L’ipocrisia di Pisapia: amare gli spot non è difendere i diritti civili

Attualità Milano

Milano 29 Giugno – Pisapia va alla guerra per difendere i diritti dei gay e lo spot pubblicitario conseguente ha toni forti e urlati di chi non ammette dissenso, di chi crede di dover gridare al Parlamento, al popolo, al mondo intero che è giusto e sacrosanto legiferare sui matrimoni tra omosessuali e bisogna fare in fretta perché troppo tempo è stato perso, perché sui diritti non si discute, perché “l’urlo” che si alza dal Gay Pride “è ancora un urlo di forza e comprensione, ma se entro quest’anno non servirà a colmare le lacune legislative, diventerà un urlo di ribellione e rabbia”. Perché molto più prosaicamente l’elettorato gay rappresenta una bella fetta di elettori, perché perseguire la rivendicazione dei loro diritti in modo platealmente manifesto è opportuno politicamente, perché mettere la fascia da sindaco ad una manifestazione di parte è prendere possesso e voler gestire una parte di popolazione che ha una sua fragilità implicita, perché Pisapia è maestro nell’autocelebrazione e nelle intuizioni che abbiano una risonanza pubblicitaria.

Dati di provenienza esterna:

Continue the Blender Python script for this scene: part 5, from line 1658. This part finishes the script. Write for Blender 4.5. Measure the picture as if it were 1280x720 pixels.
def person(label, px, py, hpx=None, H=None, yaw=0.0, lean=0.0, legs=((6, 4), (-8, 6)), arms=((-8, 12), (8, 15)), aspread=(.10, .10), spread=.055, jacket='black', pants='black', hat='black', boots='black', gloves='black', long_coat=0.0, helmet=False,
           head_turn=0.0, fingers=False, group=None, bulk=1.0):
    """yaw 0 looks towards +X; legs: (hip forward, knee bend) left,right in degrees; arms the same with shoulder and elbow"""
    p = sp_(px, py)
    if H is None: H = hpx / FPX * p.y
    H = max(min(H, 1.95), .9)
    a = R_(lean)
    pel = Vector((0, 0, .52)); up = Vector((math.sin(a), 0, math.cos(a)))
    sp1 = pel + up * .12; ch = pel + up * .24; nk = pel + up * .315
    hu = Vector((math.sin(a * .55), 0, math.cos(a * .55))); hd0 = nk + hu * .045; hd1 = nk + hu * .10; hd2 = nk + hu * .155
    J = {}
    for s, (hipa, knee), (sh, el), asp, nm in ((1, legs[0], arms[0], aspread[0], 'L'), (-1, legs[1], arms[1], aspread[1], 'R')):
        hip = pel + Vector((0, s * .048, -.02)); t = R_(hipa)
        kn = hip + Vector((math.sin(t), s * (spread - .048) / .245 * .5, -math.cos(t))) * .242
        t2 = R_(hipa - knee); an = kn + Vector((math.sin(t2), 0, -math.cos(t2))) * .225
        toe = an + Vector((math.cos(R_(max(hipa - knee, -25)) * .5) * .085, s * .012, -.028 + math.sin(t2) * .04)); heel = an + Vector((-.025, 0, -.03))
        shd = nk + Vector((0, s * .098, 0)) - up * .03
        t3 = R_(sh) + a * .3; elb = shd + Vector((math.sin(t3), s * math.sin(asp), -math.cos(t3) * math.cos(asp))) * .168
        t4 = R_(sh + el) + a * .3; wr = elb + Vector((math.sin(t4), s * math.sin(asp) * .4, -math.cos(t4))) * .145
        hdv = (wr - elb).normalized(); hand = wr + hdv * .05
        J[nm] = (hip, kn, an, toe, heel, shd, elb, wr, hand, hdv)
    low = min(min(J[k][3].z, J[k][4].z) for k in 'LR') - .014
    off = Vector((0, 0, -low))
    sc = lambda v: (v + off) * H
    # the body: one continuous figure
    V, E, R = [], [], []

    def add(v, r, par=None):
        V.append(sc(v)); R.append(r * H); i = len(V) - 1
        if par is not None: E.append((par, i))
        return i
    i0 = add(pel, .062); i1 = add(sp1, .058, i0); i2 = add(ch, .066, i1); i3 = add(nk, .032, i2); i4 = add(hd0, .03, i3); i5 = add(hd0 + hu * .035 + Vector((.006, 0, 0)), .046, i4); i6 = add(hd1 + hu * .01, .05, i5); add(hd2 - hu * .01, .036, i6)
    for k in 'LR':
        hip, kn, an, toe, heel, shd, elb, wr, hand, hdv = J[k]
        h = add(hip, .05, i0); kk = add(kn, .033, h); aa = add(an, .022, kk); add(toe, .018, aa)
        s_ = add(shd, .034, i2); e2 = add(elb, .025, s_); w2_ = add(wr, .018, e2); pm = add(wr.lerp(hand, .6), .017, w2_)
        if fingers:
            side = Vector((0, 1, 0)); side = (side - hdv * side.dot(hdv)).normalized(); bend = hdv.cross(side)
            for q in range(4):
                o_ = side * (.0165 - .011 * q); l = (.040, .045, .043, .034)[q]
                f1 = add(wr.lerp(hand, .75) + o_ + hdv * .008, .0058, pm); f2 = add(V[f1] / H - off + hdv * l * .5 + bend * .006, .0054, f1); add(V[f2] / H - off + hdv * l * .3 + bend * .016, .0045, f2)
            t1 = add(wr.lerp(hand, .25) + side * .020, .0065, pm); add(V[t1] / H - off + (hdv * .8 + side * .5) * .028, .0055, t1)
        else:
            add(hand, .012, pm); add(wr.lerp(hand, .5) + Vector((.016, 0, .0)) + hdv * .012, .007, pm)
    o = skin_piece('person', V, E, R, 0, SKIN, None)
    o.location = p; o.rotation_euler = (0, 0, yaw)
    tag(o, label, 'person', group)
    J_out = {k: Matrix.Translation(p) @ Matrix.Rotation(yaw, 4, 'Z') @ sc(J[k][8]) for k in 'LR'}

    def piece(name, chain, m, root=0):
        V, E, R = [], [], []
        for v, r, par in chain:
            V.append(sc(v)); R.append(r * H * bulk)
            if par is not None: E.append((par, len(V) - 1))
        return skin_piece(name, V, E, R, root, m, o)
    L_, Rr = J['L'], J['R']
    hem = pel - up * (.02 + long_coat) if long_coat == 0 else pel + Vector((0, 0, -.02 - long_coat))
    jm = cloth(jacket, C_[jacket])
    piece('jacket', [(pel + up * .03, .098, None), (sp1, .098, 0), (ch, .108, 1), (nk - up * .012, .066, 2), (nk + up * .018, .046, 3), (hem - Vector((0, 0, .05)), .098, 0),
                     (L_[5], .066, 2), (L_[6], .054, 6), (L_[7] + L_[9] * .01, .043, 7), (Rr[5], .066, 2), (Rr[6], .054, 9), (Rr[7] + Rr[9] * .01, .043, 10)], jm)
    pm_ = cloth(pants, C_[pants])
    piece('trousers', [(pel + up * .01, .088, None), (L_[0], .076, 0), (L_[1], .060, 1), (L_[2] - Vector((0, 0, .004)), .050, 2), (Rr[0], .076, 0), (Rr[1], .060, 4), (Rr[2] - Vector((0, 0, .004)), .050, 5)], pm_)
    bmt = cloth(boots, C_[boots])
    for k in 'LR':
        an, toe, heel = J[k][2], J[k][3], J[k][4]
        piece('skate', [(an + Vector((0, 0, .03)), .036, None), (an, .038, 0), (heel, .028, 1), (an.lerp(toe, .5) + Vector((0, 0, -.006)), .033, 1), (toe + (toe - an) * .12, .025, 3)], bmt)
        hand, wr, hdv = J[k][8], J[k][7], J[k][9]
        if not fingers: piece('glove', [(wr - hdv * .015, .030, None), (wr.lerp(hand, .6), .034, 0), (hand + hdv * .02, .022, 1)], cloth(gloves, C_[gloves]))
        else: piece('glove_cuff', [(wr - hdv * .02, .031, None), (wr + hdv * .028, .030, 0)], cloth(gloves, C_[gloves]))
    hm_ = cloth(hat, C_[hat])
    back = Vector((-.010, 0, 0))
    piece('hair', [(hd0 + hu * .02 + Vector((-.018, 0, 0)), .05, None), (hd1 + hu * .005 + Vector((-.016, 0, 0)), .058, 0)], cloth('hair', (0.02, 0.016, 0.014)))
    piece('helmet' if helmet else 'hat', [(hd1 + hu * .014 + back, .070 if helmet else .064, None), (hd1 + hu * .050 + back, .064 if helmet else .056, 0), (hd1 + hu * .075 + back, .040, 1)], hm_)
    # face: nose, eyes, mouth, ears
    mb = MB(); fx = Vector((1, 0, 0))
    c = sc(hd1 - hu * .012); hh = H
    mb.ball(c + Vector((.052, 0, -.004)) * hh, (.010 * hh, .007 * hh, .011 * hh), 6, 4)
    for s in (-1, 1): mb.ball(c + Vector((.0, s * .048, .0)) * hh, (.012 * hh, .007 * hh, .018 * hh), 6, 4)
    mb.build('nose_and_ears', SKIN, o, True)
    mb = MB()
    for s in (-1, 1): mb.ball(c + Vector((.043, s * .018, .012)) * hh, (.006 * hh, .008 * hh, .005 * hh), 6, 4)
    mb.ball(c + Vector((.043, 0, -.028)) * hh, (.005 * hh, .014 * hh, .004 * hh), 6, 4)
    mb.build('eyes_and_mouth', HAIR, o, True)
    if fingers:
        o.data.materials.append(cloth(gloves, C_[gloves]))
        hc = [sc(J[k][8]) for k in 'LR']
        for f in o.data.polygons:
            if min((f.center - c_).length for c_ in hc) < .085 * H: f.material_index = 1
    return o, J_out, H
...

La sinistra al seguito era là a squadernare la bandiera della difesa gay, quasi fosse l’ultimo avamposto di modernità da conquistare del pensiero progressista, quasi che fosse il nuovo vessillo unificante a cui aggrapparsi. I diritti dei gay vanno rispettati, tutelati e regolamentati, perché, appunto, sono diritti. Ma non sono diritti di serie A o B o C. Non esiste una scala di diritti, esistono i principi di libertà, di giustizia, di equità a cui uno Stato deve attenersi nel riconoscere i diritti civili delle persone. Ma per Pisapia esistono i diritti per così dire più opportuni, più convenienti, più redditizi. E l’ipocrisia che accompagna il suo fare politica è sotto gli occhi di tutti coloro che vogliono vedere. Esemplificando: il divorzio breve permette ai coniugi di comparire innanzi all’ufficiale dello stato civile del Comune per concludere un accordo di separazione o di scioglimento del matrimonio o di cessazione degli effetti civili o, infine, di modifica delle condizioni di separazione o di divorzio. A tal fine ovviamente il Sindaco deve aver dato disposizioni puntuali, istruito i preposti a svolgere i compiti assegnati dalla legge in vigore, ma a Milano nulla è stato predisposto. Pisapia, evidentemente se ne infischia dei diritti civili dei coniugi che vogliono separarsi senza spendere e hanno concordato la fine del loro matrimonio. Se vai agli uffici di stato civile, ti suggeriscono di tornare tra sei mesi o un anno, alla faccia della legge che predica il divorzio “breve”. Poveri coniugi con diritti di serie B o C e con l’unica colpa di non dare visibilità a un sindaco assetato di pubblicità!